L’ultima verità riguarda gli allenatori del campionato. E in particolare quelli che vengono squalificati dal Giudice Sportivo. Recentemente abbiamo registrato i casi di Antonio Conte (squalificato nella partita interna col Sassuolo). E quello di Simone Inzaghi, appiedato dalla Giudice nel match vinto dalla Lazio contro il Torino. In entrambi i casi abbiamo visto i due tecnici seduti in tribuna, ad una distanza di circa 20-30 metri dal campo di gioco e dalla quale hanno potuto gridare e richiamare i propri giocatori. E nella sostanza hanno potuto guidare la propria squadra. Come se  la squalifica inflitta dal Giudice Sportivo non fosse esistita. Naturalmente non è la prima volta che succede. Lo sapevamo già. Da sempre, succede questo. E nessuno se n’è mai preoccupato. Tanto che ognuno di noi lo ha sempre accettato come un fatto normale.

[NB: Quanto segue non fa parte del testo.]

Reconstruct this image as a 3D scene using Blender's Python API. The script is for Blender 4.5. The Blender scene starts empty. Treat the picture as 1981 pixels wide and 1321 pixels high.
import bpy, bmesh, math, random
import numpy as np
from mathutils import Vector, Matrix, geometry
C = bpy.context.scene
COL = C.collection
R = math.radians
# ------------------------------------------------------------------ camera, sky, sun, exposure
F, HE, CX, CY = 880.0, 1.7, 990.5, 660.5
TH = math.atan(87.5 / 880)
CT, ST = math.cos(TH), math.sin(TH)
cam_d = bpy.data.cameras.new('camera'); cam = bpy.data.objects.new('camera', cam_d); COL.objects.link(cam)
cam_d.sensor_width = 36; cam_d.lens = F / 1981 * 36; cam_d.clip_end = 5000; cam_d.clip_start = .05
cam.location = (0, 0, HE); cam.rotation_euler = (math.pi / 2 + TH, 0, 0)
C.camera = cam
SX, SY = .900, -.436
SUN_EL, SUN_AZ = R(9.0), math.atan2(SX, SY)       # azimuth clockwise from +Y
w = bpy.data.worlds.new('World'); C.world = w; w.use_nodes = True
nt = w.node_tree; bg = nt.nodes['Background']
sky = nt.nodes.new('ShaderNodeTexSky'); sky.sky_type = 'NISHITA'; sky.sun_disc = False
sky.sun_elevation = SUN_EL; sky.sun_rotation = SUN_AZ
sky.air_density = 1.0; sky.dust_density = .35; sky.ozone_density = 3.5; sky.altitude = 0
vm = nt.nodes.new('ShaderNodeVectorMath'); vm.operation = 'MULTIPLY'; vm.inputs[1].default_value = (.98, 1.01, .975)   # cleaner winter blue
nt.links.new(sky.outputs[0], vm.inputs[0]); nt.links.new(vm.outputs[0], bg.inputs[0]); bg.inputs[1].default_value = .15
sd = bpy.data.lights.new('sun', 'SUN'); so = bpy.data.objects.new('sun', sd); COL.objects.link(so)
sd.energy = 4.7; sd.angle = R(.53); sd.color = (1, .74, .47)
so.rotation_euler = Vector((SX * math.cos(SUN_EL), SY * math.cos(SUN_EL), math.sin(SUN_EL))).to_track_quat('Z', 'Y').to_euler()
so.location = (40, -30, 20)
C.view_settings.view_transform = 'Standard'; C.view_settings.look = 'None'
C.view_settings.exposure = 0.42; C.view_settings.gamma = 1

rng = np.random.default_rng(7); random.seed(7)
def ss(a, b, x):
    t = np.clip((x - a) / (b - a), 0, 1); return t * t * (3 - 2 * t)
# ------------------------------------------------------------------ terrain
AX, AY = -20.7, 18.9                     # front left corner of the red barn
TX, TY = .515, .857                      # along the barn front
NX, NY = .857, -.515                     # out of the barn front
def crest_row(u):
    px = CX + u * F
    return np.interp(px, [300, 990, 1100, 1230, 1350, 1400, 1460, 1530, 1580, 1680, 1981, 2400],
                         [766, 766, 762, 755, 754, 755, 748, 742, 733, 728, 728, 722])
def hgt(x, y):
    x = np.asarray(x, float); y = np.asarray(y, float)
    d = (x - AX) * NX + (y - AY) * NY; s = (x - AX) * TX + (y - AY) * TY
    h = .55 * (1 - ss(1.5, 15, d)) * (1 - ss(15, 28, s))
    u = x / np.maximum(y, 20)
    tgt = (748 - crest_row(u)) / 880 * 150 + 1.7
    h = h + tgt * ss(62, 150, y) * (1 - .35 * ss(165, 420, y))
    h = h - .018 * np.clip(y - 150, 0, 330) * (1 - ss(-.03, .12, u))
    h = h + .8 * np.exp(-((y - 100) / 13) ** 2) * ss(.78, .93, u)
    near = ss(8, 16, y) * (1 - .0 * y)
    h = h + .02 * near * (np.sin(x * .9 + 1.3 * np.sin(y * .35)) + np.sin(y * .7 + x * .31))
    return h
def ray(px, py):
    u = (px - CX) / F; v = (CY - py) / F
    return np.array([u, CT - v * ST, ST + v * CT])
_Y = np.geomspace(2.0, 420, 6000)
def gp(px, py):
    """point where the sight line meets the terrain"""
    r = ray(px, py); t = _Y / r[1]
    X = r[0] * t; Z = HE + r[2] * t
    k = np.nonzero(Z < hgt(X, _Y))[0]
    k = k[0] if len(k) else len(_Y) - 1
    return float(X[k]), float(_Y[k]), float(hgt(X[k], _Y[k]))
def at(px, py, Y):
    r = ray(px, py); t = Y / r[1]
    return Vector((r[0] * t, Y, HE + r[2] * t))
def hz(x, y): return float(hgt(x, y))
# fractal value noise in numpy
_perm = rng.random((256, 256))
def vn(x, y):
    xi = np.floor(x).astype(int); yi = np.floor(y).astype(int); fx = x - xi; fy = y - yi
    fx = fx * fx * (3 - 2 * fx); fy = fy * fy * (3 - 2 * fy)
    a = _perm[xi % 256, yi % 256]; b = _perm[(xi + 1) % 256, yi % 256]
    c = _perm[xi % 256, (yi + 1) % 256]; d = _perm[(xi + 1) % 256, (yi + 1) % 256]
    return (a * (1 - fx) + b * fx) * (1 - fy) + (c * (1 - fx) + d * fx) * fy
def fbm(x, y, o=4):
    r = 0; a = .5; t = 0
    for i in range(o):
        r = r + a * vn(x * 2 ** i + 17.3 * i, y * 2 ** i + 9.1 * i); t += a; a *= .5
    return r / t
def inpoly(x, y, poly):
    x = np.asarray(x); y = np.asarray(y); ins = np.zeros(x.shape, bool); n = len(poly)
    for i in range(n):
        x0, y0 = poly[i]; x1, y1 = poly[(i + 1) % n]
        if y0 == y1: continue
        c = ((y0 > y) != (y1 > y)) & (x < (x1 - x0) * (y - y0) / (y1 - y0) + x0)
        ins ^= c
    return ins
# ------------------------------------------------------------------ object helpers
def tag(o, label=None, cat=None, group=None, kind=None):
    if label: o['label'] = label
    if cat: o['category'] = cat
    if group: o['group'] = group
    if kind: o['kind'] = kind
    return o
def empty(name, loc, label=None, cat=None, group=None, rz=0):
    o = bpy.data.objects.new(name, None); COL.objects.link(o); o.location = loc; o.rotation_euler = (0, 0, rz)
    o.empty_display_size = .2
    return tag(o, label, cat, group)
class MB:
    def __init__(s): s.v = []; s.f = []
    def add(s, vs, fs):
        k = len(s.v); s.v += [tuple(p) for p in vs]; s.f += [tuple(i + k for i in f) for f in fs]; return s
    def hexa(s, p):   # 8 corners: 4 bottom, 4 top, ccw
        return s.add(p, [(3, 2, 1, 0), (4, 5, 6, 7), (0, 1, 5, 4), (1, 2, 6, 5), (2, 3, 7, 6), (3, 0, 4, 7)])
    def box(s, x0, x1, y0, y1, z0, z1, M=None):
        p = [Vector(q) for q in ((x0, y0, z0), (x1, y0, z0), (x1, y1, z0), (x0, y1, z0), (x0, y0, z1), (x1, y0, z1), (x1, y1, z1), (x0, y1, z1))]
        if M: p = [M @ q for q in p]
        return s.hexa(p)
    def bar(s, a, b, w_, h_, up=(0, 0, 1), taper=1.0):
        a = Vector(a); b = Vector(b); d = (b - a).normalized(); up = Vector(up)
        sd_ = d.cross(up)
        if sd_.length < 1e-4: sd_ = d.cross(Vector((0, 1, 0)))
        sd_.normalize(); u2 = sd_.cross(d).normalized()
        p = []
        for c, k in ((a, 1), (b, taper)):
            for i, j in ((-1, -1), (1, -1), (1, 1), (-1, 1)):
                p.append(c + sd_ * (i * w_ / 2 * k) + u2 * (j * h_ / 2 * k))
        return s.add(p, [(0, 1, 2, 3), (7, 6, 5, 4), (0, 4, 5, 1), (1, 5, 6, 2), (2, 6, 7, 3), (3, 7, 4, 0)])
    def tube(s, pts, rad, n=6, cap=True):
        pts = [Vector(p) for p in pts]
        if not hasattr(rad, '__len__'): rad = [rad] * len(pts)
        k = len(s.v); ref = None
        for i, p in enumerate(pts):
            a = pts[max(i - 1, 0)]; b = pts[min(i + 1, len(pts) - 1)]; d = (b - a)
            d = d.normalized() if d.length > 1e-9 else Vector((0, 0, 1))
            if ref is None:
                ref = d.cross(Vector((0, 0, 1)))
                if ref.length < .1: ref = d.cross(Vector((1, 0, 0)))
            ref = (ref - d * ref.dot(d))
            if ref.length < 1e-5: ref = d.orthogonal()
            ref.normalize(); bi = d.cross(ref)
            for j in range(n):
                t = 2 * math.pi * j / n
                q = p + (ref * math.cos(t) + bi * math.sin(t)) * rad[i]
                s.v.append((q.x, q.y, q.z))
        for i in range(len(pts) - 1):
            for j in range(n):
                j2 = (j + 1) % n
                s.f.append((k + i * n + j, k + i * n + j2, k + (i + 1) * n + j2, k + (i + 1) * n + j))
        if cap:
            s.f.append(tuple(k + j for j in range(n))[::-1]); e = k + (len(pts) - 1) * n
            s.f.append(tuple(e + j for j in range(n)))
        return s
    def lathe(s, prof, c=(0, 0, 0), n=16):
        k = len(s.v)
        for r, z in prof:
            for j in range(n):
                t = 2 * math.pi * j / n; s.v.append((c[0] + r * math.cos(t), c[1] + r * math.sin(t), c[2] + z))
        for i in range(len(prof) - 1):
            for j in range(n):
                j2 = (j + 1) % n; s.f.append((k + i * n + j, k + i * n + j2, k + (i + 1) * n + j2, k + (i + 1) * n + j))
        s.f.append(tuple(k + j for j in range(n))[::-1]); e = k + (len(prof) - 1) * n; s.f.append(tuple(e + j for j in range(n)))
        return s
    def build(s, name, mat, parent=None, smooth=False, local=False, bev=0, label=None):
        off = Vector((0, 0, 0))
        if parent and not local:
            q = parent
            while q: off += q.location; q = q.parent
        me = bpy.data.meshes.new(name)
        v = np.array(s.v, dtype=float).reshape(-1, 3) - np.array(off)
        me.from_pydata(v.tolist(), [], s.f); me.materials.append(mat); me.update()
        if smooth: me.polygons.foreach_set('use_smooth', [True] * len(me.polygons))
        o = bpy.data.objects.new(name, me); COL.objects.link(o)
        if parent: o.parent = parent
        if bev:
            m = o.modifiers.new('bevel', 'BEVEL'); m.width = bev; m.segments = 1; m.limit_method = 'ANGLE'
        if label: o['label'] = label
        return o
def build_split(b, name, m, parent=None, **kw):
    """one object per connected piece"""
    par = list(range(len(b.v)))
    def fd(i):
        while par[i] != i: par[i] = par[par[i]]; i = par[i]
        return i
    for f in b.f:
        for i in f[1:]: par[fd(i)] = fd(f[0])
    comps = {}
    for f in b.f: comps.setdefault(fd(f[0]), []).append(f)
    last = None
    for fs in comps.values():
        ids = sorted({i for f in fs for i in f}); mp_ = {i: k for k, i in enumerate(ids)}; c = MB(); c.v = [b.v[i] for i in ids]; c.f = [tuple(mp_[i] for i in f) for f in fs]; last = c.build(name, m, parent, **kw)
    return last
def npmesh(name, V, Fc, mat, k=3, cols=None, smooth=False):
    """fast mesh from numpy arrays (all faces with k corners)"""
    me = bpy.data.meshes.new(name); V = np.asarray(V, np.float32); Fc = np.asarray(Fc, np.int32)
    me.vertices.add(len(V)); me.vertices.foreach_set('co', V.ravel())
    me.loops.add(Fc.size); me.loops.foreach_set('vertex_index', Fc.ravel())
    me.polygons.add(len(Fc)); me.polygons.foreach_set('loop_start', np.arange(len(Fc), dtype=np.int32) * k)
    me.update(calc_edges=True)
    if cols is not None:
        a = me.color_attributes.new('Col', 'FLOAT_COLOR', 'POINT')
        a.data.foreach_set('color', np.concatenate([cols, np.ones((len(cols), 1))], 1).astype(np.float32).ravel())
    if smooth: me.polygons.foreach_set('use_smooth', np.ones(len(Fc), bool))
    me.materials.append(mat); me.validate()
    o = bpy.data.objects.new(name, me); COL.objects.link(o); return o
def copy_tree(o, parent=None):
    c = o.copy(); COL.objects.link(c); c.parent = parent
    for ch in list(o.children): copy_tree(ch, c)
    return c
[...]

Ma l’assenza del pubblico ha evidenziato il “problema”. Vale a dire: che senso ha squalificare un allenatore per una o più partite se poi gli si consente, a pochi metri di distanza, di continuare a fare tranquillamente il suo lavoro? E’ evidente che si tratta di un’anomalia della nostra Giustizia Sportiva o forse sarebbe meglio dire, del nostro vecchio sistema calcio. Se un allenatore ha subito una squalifica; nel senso che è stato punito per aver commesso un’infrazione, non può e non deve poter continuare a svolgere il proprio lavoro. Altrimenti, non solo viene sminuito il valore e lo scopo della Giustizia Sportiva, che è quello di applicare delle regole comportamentali che devono valere per tutti gli addetti ai lavori. Ma soprattutto viene sminuito il valore etico dello sport.
Di conseguenza, urge una modifica del regolamento della nostra Giustizia Sportiva. Vale a dire una nuova norma che preveda che un qualsiasi tesserato (allenatore, giocatore, ecc), se soggetto a squalifica, non può e non deve accedere allo stadio. Perché sedere in tribuna con telefonini a portata di mano, e soprattutto con la possibilità di poter interagire con il campo di gioco direttamente e a voce, sinceramente,  sembra quanto meno una cosa risibile. Non solo. Ma ne va di mezzo, sotto certi aspetti, anche la stessa credibilità, del nostro sistema calcio.